Verso gli anni ottanta, lo slancio di Lotta continua aveva preso a languire. Il giornale si stava spegnendo. Proprio mentre negli Stati Uniti era apparsa la stella nuova, quella di Ronald Reagan. Appena eletto presidente degli Stati Uniti, Reagan aveva preso una decisione che aveva lasciato sbalorditi quei tontoloni di Lotta continua. Responsabile del suo partito, il partito repubblicano, per quanto riguardava l’attività informativa in Europa, aveva nominato Robert Hugh Cunningham junior. (…)Puzzava, questa storia della Cia che stampava Lotta continua (e stampava anche i giornali dell’Autonomia di Toni Negri). Mi domandavo che interesse aveva, la Cia, a far uscire giornali che prendevano a bastonate i governi italiani favorevoli alla Nato e raccontavano le cose più oscene sulla stessa Cia, descritta alla stregua di un nido di vipere e di una fabbrica di killer. (…)

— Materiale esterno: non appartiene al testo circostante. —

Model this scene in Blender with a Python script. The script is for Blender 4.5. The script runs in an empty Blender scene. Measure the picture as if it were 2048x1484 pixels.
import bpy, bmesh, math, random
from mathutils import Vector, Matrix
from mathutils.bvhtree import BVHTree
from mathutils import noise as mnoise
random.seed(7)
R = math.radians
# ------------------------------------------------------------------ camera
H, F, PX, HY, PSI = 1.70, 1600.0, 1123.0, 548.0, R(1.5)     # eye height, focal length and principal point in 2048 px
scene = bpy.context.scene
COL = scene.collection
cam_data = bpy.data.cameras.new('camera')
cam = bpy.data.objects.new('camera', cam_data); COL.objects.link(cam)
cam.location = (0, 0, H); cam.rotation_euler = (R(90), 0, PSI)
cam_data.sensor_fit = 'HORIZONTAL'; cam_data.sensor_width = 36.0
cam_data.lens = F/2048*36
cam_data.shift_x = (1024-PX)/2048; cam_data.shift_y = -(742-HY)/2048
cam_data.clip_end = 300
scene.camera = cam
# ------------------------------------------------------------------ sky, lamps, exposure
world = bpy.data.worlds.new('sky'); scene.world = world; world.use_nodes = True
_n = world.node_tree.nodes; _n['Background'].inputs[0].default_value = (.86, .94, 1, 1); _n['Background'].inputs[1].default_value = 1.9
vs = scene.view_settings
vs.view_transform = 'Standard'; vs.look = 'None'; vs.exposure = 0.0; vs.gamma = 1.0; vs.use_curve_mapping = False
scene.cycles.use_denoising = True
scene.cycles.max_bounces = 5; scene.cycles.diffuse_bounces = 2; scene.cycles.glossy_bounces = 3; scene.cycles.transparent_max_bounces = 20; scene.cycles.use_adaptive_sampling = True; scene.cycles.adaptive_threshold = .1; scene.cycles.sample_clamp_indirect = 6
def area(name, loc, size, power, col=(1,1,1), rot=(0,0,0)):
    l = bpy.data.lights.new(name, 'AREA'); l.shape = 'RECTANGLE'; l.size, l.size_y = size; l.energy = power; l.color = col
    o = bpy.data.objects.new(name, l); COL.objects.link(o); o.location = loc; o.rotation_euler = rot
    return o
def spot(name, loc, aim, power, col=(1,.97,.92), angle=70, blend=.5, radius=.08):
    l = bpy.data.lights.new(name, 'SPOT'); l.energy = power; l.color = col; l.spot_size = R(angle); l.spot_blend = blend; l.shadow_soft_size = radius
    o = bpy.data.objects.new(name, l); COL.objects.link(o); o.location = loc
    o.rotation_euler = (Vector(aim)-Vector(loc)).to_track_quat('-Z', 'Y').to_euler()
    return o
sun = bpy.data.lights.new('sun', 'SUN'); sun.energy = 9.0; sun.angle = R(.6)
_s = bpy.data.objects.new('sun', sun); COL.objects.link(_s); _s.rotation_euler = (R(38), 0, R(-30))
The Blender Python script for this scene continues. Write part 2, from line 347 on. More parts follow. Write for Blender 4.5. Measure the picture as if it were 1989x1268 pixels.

Un giorno l’avevo chiesto a Marco Boato, ridendo (ma non troppo): “Lo sai che quei Cunningham che stampano il vostro Lotta continua puzzano un po’ troppo di Cia?”. Boato mi aveva risposto che lo sapeva. L’importante, comunque, era poter pubblicare tutto, tutto quello che si voleva. Lotta continua godeva di una libertà assoluta. Loro, i Cunningham, non ci mettevano becco proprio per niente. “E poi” aveva aggiunto Boato “ci fanno prezzi molto buoni”.».